When there are new queries popping up for a page, it’s likely the page will not rank high for those queries. This makes the average position go down and, in turn, result in assumptions of the page not doing really well in terms of rankings. 

But, that’s only because your analysis comes from a page-level point of view. You need to go into query level to get a more accurate reading on position data. This allows you to drill down into irrelevant queries and focus on the ones ranking in higher positions (ideally, position 3 to 7) for better optimization. 

Dates and Seasonality as a Factor

Here’s what you need to understand when looking at position data—you can’t compare the data you had yesterday with the one you have today. This is because search demands change day-to-day.

Instead of comparing the position data of this week’s Monday and Tuesday, it’s better to compare data from the Monday of the current week with the same day of the previous week. 

Seasonality is also an important factor when looking at position data. Notice how there’s often a spike in queries around holidays. This is why comparing positions year-over-year makes it easier to analyze ranking movements. 

Making the Most of the Position Data on Google Search Console

If you treat the position data as simply a metric for success, this won’t provide you with any use for your SEO strategy. So, how do you leverage this? 

Looking for Internal Linking Opportunities

The position data can help you identify underperforming pages or those that need a little push to get to the first page. These are often pages on positions #5 to #10 – others consider optimizing a page on position #11 to get it on the first page of search results. 

Once you’ve identified these pages, you need to look for your authority or well-performing pages. These are the ones with high impression and click count. Link these authority pages to the underperforming ones to pass on some of the link juice and boost the latter’s rankings. 

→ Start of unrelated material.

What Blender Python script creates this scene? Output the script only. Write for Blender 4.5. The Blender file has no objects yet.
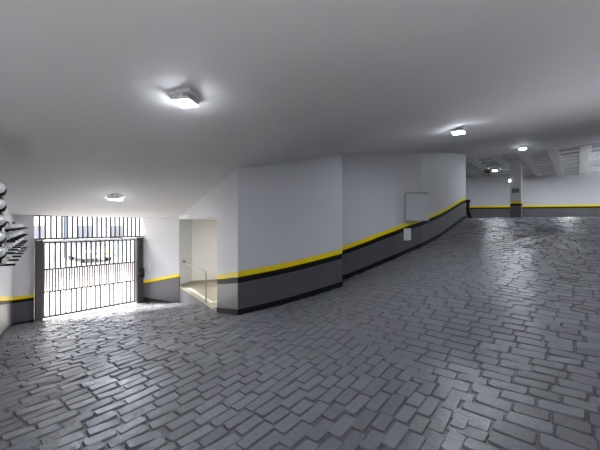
import bpy, bmesh, math, random
import numpy as np
from mathutils import Vector, Matrix
random.seed(7)
C = bpy.context.scene.collection
SC = bpy.context.scene

# ------------------------------------------------------------------ frame of the building
E1 = Vector((.656, .755, 0)).normalized()     # along the ramp and along the gate
E2 = Vector((E1.y, -E1.x, 0))                 # from the gate into the garage

# ------------------------------------------------------------------ materials
def nodes(name):
    m = bpy.data.materials.new(name); m.use_nodes = True
    nt = m.node_tree; b = nt.nodes['Principled BSDF']
    return m, nt, b

def paint(name, col, rough=.55, var=.06, scale=3.0, metal=0.0, bump=.0, spec=.4):
    m, nt, b = nodes(name)
    N = nt.nodes; L = nt.links
    tc = N.new('ShaderNodeTexCoord'); nz = N.new('ShaderNodeTexNoise')
    nz.inputs['Scale'].default_value = scale; nz.inputs['Detail'].default_value = 4
    L.new(tc.outputs['Object'], nz.inputs['Vector'])
    mx = N.new('ShaderNodeMix'); mx.data_type = 'RGBA'
    mx.inputs[6].default_value = (*[c * (1 - var) for c in col], 1)
    mx.inputs[7].default_value = (*[min(1, c * (1 + var)) for c in col], 1)
    L.new(nz.outputs['Fac'], mx.inputs[0]); L.new(mx.outputs[2], b.inputs['Base Color'])
    b.inputs['Roughness'].default_value = rough; b.inputs['Metallic'].default_value = metal
    b.inputs['Specular IOR Level'].default_value = spec
    if bump:
        n2 = N.new('ShaderNodeTexNoise'); n2.inputs['Scale'].default_value = 60
        bp = N.new('ShaderNodeBump'); bp.inputs['Strength'].default_value = bump; bp.inputs['Distance'].default_value = .004
        L.new(tc.outputs['Object'], n2.inputs['Vector']); L.new(n2.outputs['Fac'], bp.inputs['Height']); L.new(bp.outputs['Normal'], b.inputs['Normal'])
    return m

def emit(name, col, s):
    m = bpy.data.materials.new(name); m.use_nodes = True
    nt = m.node_tree; nt.nodes.clear()
    o = nt.nodes.new('ShaderNodeOutputMaterial'); e = nt.nodes.new('ShaderNodeEmission')
    e.inputs['Color'].default_value = (*col, 1); e.inputs['Strength'].default_value = s
    nt.links.new(e.outputs[0], o.inputs[0]); return m

LAMP_S = 165.0
M = {
 'white': paint('white wall paint', (.62, .625, .65), .5, .03, 1.5, bump=.05),
 'recess': paint('cream wall paint', (.84, .83, .79), .5, .02, 1.5),
 'grey': paint('grey wall paint', (.095, .095, .108), .45, .06, 2.0, bump=.05),
 'yellow': paint('yellow stripe paint', (.90, .70, .010), .5, .05, 4),
 'black': paint('black stripe paint', (.010, .010, .012), .6, .1, 4, spec=.15),
 'ceil': paint('painted ceiling plaster', (.70, .69, .69), .75, .05, .9, bump=.05),
 'waffle': paint('waffle slab concrete paint', (.66, .66, .67), .7, .05, 1.2),
 'column': paint('column paint', (.62, .62, .64), .5, .04, 2),
 'gate': paint('dark gate steel', (.075, .07, .075), .45, .12, 6, metal=.2),
 'steel': paint('brushed stainless steel', (.42, .39, .34), .3, .05, 30, metal=1),
 'silver': paint('bright silver metal', (.86, .86, .87), .32, .05, 12, metal=.35),
 'gloss_black': paint('glossy black', (.012, .012, .013), .25, .2, 10),
 'panel': paint('grey enamelled steel', (.52, .53, .54), .4, .04, 5),
 'lip': paint('shadow grey steel edge', (.26, .265, .27), .45, .04, 5),
 'plate': paint('white plastic plate', (.78, .79, .81), .35, .03, 5),
 'beige': paint('beige landing tile', (.40, .37, .29), .35, .06, 3),
 'beige_trim': paint('beige skirting', (.34, .31, .24), .45, .06, 3),
 'linewhite': paint('white floor line paint', (.85, .85, .83), .4, .03, 5),
 'lampbody': paint('white lamp housing', (.85, .85, .86), .35, .02, 5),
 'asphalt': paint('street asphalt', (.27, .24, .235), .8, .12, 2),
 'pavement': paint('pale pavement', (.46, .45, .43), .8, .08, 2),
 'bldg_blue': paint('pale blue facade', (.36, .43, .58), .8, .04, .8),
 'bldg_white': paint('off white facade', (.66, .66, .66), .8, .04, .8),
 'bldg_pink': paint('pink facade', (.44, .34, .30), .8, .05, .8),
 'glass': paint('dark glazing', (.05, .06, .07), .12, .05, 3),
 'pane': paint('pale window glass', (.075, .085, .11), .3, .05, 3),
 'car': paint('grey car paint', (.28, .29, .31), .3, .03, 2, metal=.4),
 'rubber': paint('tyre rubber', (.02, .02, .02), .8, .1, 5),
 'plateyellow': paint('yellow lamp lens', (.60, .55, .04), .4, .05, 3),
 'leaf': paint('leaf green', (.10, .20, .05), .7, .35, 6),
 'bark': paint('bark', (.12, .08, .05), .9, .2, 8),
 'signdark': paint('grey sign face', (.20, .19, .19), .5, .35, 25),
 'signred': paint('dull red sign face', (.16, .07, .065), .5, .1, 6),
 'lamp': emit('lamp diffuser glow', (.87, .92, 1.0), LAMP_S),
 'small_lamp': emit('small lamp glow', (.95, .98, 1), 12),
}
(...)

Optimizing Relevant Queries

When optimizing pages, look at the queries they’re ranking for. Look for queries that are below positions #3 and focus on these. These queries are already ranking and have the potential to drive traffic but may require a bit of optimization to get on higher positions. 

If these queries are relevant to the page, find a way to integrate them into the content. This makes it easier to skyscrape content and rank the page for additional queries. 

Reap the benefits of digital marketing, get your free proposal today. Get my free proposal.

Key Takeaways

The position data provides you with more information than just ranking drops and spikes; it’s a matter of knowing how metrics work together.

  • Don’t treat the position data solely as a precursor to success – Use the position data to make adjustments and additional optimizations for the website.
  • Consider factors that influence ranking movements – Examples of these are dates and seasonality as we explained previously.

Conclusion

Google Search Console is a powerful tool for everyone – whether you’re a neophyte or someone people consider as an SEO master. 

But like any other SEO tools out there, it all boils down to how you use it. If you know how to filter, compare, and analyze your data, you’ll become better at forecasting and steering your SEO strategies toward the right direction.